- Exercise details: Retype exactly the lines below, beginning with the first and ending with the line where "COL = SC.collection" appears.

- Record excerpts:
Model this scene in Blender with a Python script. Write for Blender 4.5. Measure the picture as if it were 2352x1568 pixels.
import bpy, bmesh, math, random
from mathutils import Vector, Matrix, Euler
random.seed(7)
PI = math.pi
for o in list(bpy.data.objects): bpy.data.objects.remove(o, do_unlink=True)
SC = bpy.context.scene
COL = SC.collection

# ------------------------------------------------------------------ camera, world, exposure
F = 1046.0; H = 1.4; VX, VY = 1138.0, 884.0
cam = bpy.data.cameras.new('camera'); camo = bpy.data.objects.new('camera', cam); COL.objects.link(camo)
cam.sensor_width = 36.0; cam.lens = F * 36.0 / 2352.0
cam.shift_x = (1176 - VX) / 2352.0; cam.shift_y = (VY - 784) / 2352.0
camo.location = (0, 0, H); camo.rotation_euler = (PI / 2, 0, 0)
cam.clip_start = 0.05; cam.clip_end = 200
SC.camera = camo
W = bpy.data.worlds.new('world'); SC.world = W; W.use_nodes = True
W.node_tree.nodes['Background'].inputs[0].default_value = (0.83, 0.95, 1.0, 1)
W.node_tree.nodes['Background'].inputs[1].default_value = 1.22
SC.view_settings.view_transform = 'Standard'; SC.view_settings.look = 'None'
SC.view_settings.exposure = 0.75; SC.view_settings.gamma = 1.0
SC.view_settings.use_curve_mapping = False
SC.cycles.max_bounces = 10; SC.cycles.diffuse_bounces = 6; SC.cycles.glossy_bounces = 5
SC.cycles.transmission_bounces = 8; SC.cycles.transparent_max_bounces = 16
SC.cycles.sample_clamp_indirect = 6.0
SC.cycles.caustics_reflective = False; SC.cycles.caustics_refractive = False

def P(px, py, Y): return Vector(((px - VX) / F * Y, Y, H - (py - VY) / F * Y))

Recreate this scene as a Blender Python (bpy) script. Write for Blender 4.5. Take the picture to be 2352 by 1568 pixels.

- Result of the task:
Model this scene in Blender with a Python script. Write for Blender 4.5. Measure the picture as if it were 2352x1568 pixels.
import bpy, bmesh, math, random
from mathutils import Vector, Matrix, Euler
random.seed(7)
PI = math.pi
for o in list(bpy.data.objects): bpy.data.objects.remove(o, do_unlink=True)
SC = bpy.context.scene
COL = SC.collection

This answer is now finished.